• **Do this**
Each line from the one containing "Continue the Blender" through the end of the listing below must be copied exactly; pictures are excluded.

• **Records for this exercise**
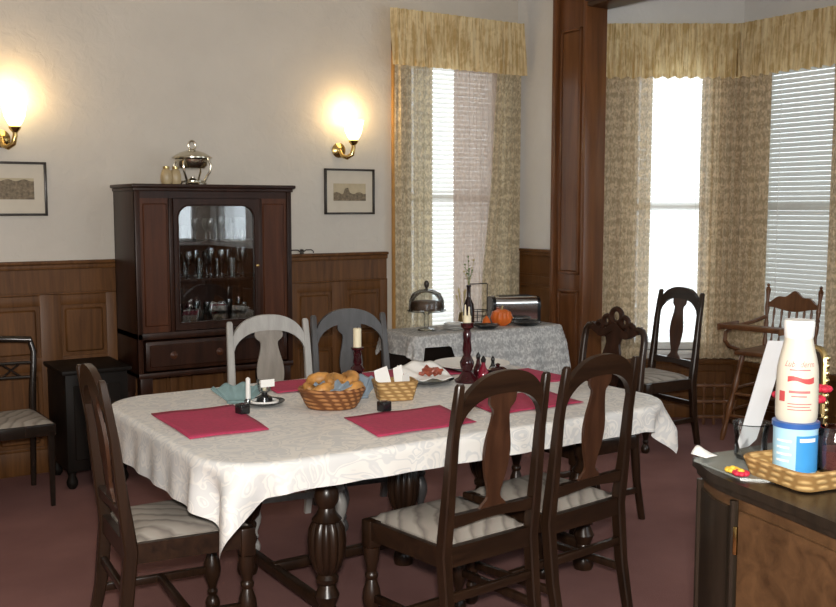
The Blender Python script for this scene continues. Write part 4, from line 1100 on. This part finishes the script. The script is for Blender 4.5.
for k in range(4): wrap(m, tubr + .0008, view - .9, view - .25 + .1 * (k % 2), .03 + .016 * k, .035 + .016 * k)
m.build('label_lines', PAPER, t)
m = MB(); m.lathe([(0, tubh - .014), (tubr + .003, tubh - .014), (tubr + .003, tubh - .002), (tubr - .004, tubh), (0, tubh)], n=40); m.build('lid', NAVY, t)
# lotion bottle on the tub
lb = thing('lotion_bottle', 'tall ivory lotion bottle with red wave standing on the blue tub', 'bottle', (LX, LY, TT + tubh))
rb = lambda z: spl([(0, .045), (.01, .0485), (.08, .0485), (.125, .047), (.15, .043), (.175, .037), (.195, .033), (.205, .032)], z)
m = MB(); m.lathe([(0, 0)] + [(rb(z / 100 * .205), z / 100 * .205) for z in range(0, 101, 4)] + [(0, .205)], n=40); m.build('bottle_body', IVORY, lb)
m = MB(); m.lathe([(0, .2), (.0325, .2), (.034, .206), (.036, .238), (.034, .243), (0, .243)], n=36); m.build('cap', PAPER, lb)
def on_bottle(m, s0, s1, zf0, zf1, n=20):
    m.grid(lambda u, v: ((rb(lerp(zf0(u), zf1(u), v)) + .0006) * math.cos(view + lerp(s0, s1, u) / .047), (rb(lerp(zf0(u), zf1(u), v)) + .0006) * math.sin(view + lerp(s0, s1, u) / .047), lerp(zf0(u), zf1(u), v)), n, 3)
m = MB(); on_bottle(m, -.022, .040, lambda u: .098 + .004 * math.sin(u * 6), lambda u: .110 + .003 * math.sin(u * 6 + .6)); m.build('red_wave', REDT, lb)
m = MB(); on_bottle(m, -.043, -.027, lambda u: .05, lambda u: .075, 6); m.build('red_square', REDT, lb)
m = MB()
for k, (a, b, z, h) in enumerate(((-.018, .03, .072, .006), (-.012, .022, .063, .003), (-.02, .034, .045, .0025), (-.02, .03, .038, .0025), (-.02, .034, .031, .0025), (-.018, .03, .126, .003))):
    on_bottle(m, a, b, lambda u, z=z: z, lambda u, z=z, h=h: z + h, 8)
m.build('small_print', PINKT, lb)
cu = bpy.data.curves.new('script_name', 'FONT'); cu.body = 'Lubriderm'; cu.size = .020; cu.shear = .35; cu.align_x = 'CENTER'; cu.resolution_u = 3
to = bpy.data.objects.new('script_name', cu); COL.objects.link(to); bpy.context.view_layer.update()
me = bpy.data.meshes.new_from_object(to.evaluated_get(bpy.context.evaluated_depsgraph_get())); bpy.data.objects.remove(to)
for v in me.vertices:
    s_, z = v.co.x * .85 + .004, v.co.y + .135; r = rb(z) + .0016; v.co = Vector((r * math.cos(view + s_ / .047), r * math.sin(view + s_ / .047), z))
me.materials.clear(); me.materials.append(PINKT)
o = bpy.data.objects.new('script_name', me); COL.objects.link(o); o.parent = lb
# leaning paper, clear vase, flowers, jar, gold frame
t = thing('leaning_brochure', 'pale grey-white brochure leaning up behind the lotion bottle', 'brochure', (2.075, 1.66, SBT + .004))
m = MB(); pr = [(-.03, .02), (-.018, .0), (-.004, .03), (.008, .004), (.026, .022), (.036, .29), (-.03, .295)]
m.prism(pr, lambda u, v, w: (u + v * .38 + w * .4, w - .2 * u, .03 + v * .92), 0, .003); m.build('cover', GREYP, t)
t = thing('glass_vase', 'short clear glass vase behind the tub holding up brochure', 'vase', (2.10, 1.665, SBT + .004))
m = MB(); m.lathe([(0, 0), (.036, 0), (.042, .01), (.04, .05), (.046, .09), (.048, .094), (.043, .09), (.036, .05), (.036, .012), (0, .01)], n=24); m.build('vase_body', GLASS, t)
def blossom(loc, rz, pm, cm, label, r=.02, name='silk_flower'):
    t = thing(name, label, 'flower', loc, rz)
    m = MB()
    for k in range(7):
        a = k * 2 * PI / 7; m.ball((r * .7 * math.cos(a), r * .7 * math.sin(a), r * .55), r * .5, .7, 8)
    m.build('petals', pm, t); m = MB(); m.ball((0, 0, r * .75), r * .5, .8, 10); m.build('flower_centre', cm, t)
blossom((1.935, 1.585, SBT + .005), 0, YELF, YELF, 'yellow silk blossom at left edge of the wicker tray', .017)
blossom((1.925, 1.552, SBT + .005), 20, REDF, YELF, 'red and yellow silk blossom lying against wicker tray edge', .018)
t = thing('candle_jar', 'mauve glass candle jar in the wicker tray at right photo edge', 'candle jar', (2.135, 1.445, TT))
m = MB(); m.lathe([(0, 0), (.04, 0), (.045, .008), (.045, .085), (.038, .098), (.038, .11), (.034, .11), (.034, .098), (.041, .084), (.041, .01), (0, .008)], n=28); m.build('jar', MAUVEJ, t)
m = MB(); m.lathe([(0, .011), (.0395, .011), (.0395, .055), (0, .055)], n=24); m.build('wax', m_plain('mauve_wax', (.4, .27, .27), .5), t)
t = thing('flower_bunch', 'red silk flowers with green leaves in a dark pot behind the candle jar', 'flowers', (2.24, 1.62, SBT))
m = MB(); m.lathe([(0, 0), (.04, 0), (.05, .06), (.055, .11), (.05, .11), (.045, .06), (0, .01)], n=20); m.build('pot', SBD, t)
for k in range(6):
    a = k * 1.05 + .3; e = (.05 * math.cos(a), .05 * math.sin(a), .16 + .02 * (k % 2)); m = MB(); m.tube([(0, 0, .08), (e[0] * .6, e[1] * .6, .13), e], .0025, 5); st_ = m.build('flower_stem', GREEN, t)
    m = MB()
    for j in range(6): m.ball((e[0] + .014 * math.cos(j * 1.05), e[1] + .014 * math.sin(j * 1.05), e[2]), .012, .8, 8)
    m.build('petals', REDF if k % 3 else YELF, st_)
t = thing('gilt_frame', 'small ornate gilt frame standing at right photo edge on the sideboard', 'frame', (2.36, 1.665, SBT), 60)
m = MB()
m.tube([(x, 0, z) for x, z in rrect(-.05, .05, .01, .27, .03, .01, 5)], .009, 8, True)
for k in range(12): m.ball((-.05, -.004, .03 + .02 * k), .010, 1, 8); m.ball((.05, -.004, .03 + .02 * k), .010, 1, 8)
m.build('frame', GOLD, t)
m = MB(); m.box(-.045, .045, .0, .004, .015, .262); m.build('picture', FRAME, t)
m = MB(); m.tube([(0, .004, .2), (0, .05, .008)], .005, 6); m.build('easel_leg', GOLD, t)

# ------------------------------------------------------------------ light, sky, camera
w = bpy.data.worlds.new('sky'); scn.world = w; w.use_nodes = True
nt = w.node_tree; nt.nodes.clear()
o_ = nt.nodes.new('ShaderNodeOutputWorld'); bg = nt.nodes.new('ShaderNodeBackground')
bg.inputs['Color'].default_value = (.86, .94, 1.0, 1); bg.inputs['Strength'].default_value = 2.9
nt.links.new(bg.outputs[0], o_.inputs['Surface'])
def portal(name, M, hole):
    a, b, za, zb = hole
    L = bpy.data.lights.new(name, 'AREA'); L.shape = 'RECTANGLE'; L.size = b - a; L.size_y = zb - za; L.cycles.is_portal = True
    o = bpy.data.objects.new(name, L); COL.objects.link(o)
    c = M @ Vector(((a + b) / 2, .12, (za + zb) / 2)); n = (M.to_3x3() @ Vector((0, 1, 0))).normalized()
    o.location = c; o.rotation_euler = n.to_track_quat('Z', 'Y').to_euler()
portal('daylight_portal', MBK, WB); portal('daylight_portal', MB1, BAY1); portal('daylight_portal', MB2, BAY2); portal('daylight_portal', MB3, BAY3)
for h in FW: portal('daylight_portal', MF, h)
portal('daylight_portal', MR, RW)
H = 1.55; th, pt = R(32.865), R(5.512)
L = bpy.data.lights.new('camera_flash', 'AREA'); L.shape = 'DISK'; L.size = .12; L.energy = 78; L.color = (1, .95, .88)
o = bpy.data.objects.new('camera_flash', L); COL.objects.link(o); o.location = (.02, 0.0, 1.68); o.rotation_euler = (R(90) - R(3), 0, -th)
cam = bpy.data.cameras.new('camera'); cam.sensor_width = 36; cam.lens = 36 * 1000 / 836; cam.clip_start = .05
co = bpy.data.objects.new('camera', cam); COL.objects.link(co); co.location = (0, 0, H); co.rotation_euler = (R(90) - pt, 0, -th)
scn.camera = co
vs = scn.view_settings; scn.display_settings.display_device = 'sRGB'
vs.view_transform = 'Standard'; vs.look = 'None'; vs.gamma = 1; vs.use_curve_mapping = False; vs.exposure = 0.68
cy = scn.cycles; cy.use_denoising = True
try: cy.denoiser = 'OPENIMAGEDENOISE'
except Exception: pass
cy.max_bounces = 10; cy.diffuse_bounces = 5; cy.transparent_max_bounces = 24; cy.glossy_bounces = 4; cy.sample_clamp_indirect = 8
cy.caustics_reflective = False; cy.caustics_refractive = False
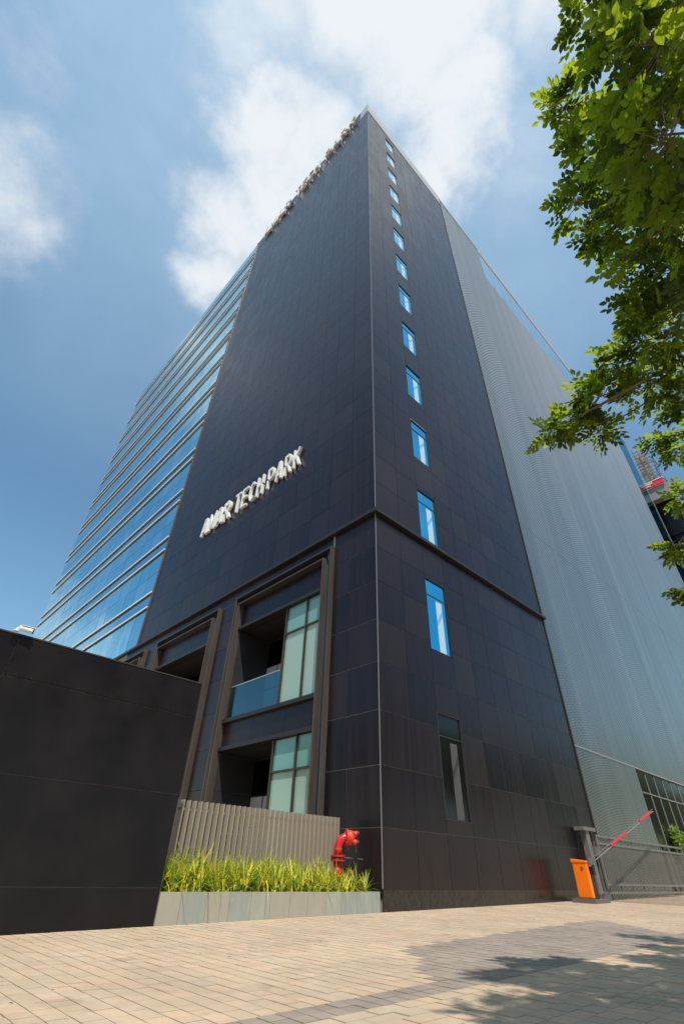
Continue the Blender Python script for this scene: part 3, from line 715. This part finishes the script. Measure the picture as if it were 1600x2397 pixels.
# ================================================================== BARRIER + GATE
bz = GZ(7.6)
bb = thing('barrier_machine', (8.15, -.72, bz), 'orange boom barrier cabinet on a dark base with its striped arm raised', 'barrier')
box('base_slab', CONC, bb, (7.45, -.96, bz - .2), (8.42, -.32, bz + .095))
X0, X1, Y0, Y1 = 7.62, 8.02, -.86, -.44
mb = MB(); z0, z1 = bz + .096, 1.0
mb.box((X0, Y0, z0), (X1, Y1, z1)); mb.build('cabinet', ORANGE, bb, bevel=.03)
c = MB(); a0 = [(X0 - .015, Y0 - .015), (X1 + .015, Y0 - .015), (X1 + .015, Y1 + .015), (X0 - .015, Y1 + .015)]
c.v = [(p[0], p[1], .985) for p in a0] + [(p[0], p[1], 1.03 + (.05 if p[1] > -.6 else 0)) for p in a0]
c.f = [[0, 3, 2, 1], [4, 5, 6, 7], [0, 1, 5, 4], [1, 2, 6, 5], [2, 3, 7, 6], [3, 0, 4, 7]]; c.m = [0] * 6; c.build('lid', ORANGE, bb, bevel=.015)
MB().box((X0 + .11, Y0 - .004, z0), (X1 - .04, Y0 + .02, .97)).build('front_slot', BLACK, bb)
MB().tube([(X0 - .012, Y0 + .15, .86), (X0 + .01, Y0 + .15, .86)], .035, 16).build('lock', BLACK, bb); MB().tube([(X0 - .018, Y0 + .15, .86), (X0 - .012, Y0 + .15, .86)], .018, 16).build('lock_core', ALU, bb)
MB().box((X0 + .18, Y0 - .09, .72), (X0 + .30, Y0, .95)).build('hub', BLACK, bb)
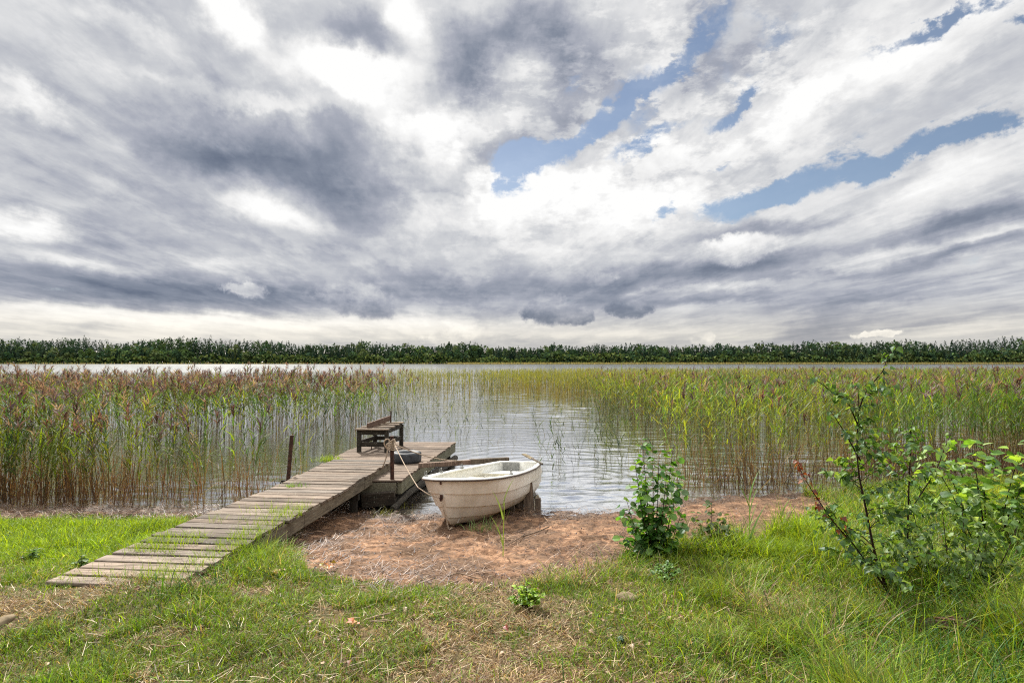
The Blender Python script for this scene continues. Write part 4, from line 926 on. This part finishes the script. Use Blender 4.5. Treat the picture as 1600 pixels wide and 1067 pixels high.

• **Written answer**
Continue the Blender Python script for this scene: part 3, from line 715. This part finishes the script. Measure the picture as if it were 1600x2397 pixels.
# ================================================================== BARRIER + GATE
bz = GZ(7.6)
bb = thing('barrier_machine', (8.15, -.72, bz), 'orange boom barrier cabinet on a dark base with its striped arm raised', 'barrier')
box('base_slab', CONC, bb, (7.45, -.96, bz - .2), (8.42, -.32, bz + .095))
X0, X1, Y0, Y1 = 7.62, 8.02, -.86, -.44
mb = MB(); z0, z1 = bz + .096, 1.0
mb.box((X0, Y0, z0), (X1, Y1, z1)); mb.build('cabinet', ORANGE, bb, bevel=.03)
c = MB(); a0 = [(X0 - .015, Y0 - .015), (X1 + .015, Y0 - .015), (X1 + .015, Y1 + .015), (X0 - .015, Y1 + .015)]
c.v = [(p[0], p[1], .985) for p in a0] + [(p[0], p[1], 1.03 + (.05 if p[1] > -.6 else 0)) for p in a0]
c.f = [[0, 3, 2, 1], [4, 5, 6, 7], [0, 1, 5, 4], [1, 2, 6, 5], [2, 3, 7, 6], [3, 0, 4, 7]]; c.m = [0] * 6; c.build('lid', ORANGE, bb, bevel=.015)
MB().box((X0 + .11, Y0 - .004, z0), (X1 - .04, Y0 + .02, .97)).build('front_slot', BLACK, bb)
MB().tube([(X0 - .012, Y0 + .15, .86), (X0 + .01, Y0 + .15, .86)], .035, 16).build('lock', BLACK, bb); MB().tube([(X0 - .018, Y0 + .15, .86), (X0 - .012, Y0 + .15, .86)], .018, 16).build('lock_core', ALU, bb)
MB().box((X0 + .18, Y0 - .09, .72), (X0 + .30, Y0, .95)).build('hub', BLACK, bb)
The Blender Python script for this scene continues. Write part 4, from line 926 on. This part finishes the script. Use Blender 4.5. Treat the picture as 1600 pixels wide and 1067 pixels high.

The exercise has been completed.